WASHINGTON (dpa-AFX) - Oil ticked lower on Thursday after three consecutive sessions of gains. Worries over broad oversupply risks weighed on prices after the International Energy Agency (IEA) lifted its view for oil supply growth this year.
Benchmark Brent crude futures fell 0.4 percent to $67.25 a barrel in European trade, while WTI crude futures were down 0.4 percent at $63.39.
In its closely watched monthly report, the IEA pegged this year's oil supply growth at 2.7 million barrels a day, above its earlier estimate of 2.5 million against a backdrop of higher OPEC+ supply and the prospect of increasingly bloated oil balances.
Similarly, the Paris-based organization expects oil supply growth of 2.1 million barrels a day the next year, up from 1.9 million barrels a day estimated earlier.
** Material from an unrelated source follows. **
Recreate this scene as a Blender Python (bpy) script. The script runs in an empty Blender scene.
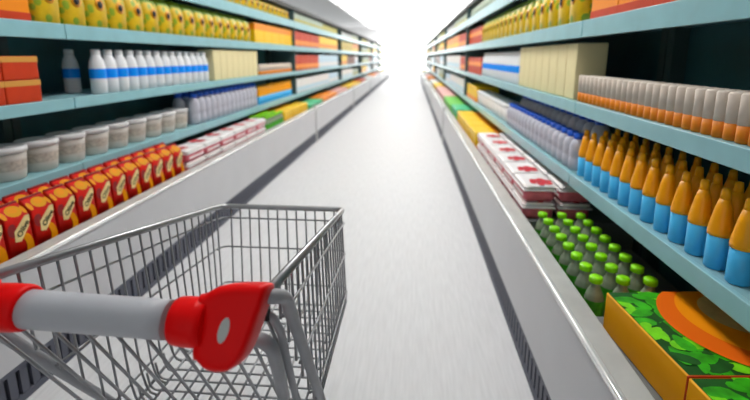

Market concerns over supply losses stemming from new sanctions on Russia also eased somewhat.
Media reports quoted an EU diplomat as saying that the European Union is 'very unlikely' to impose crippling tariffs on India and China to squeeze Russia.
The EU is in the midst of concluding a trade deal with New Delhi, with the two sides looking to resolve their differences over issues of agriculture, dairy, and non-tariff barriers to meet an ambitious end-of-year deadline for a deal.
Earlier, U.S. President Donald Trump asked European officials to levy tariffs of up to 100 percent on imports from China and India to pressure Russian President Vladimir Putin.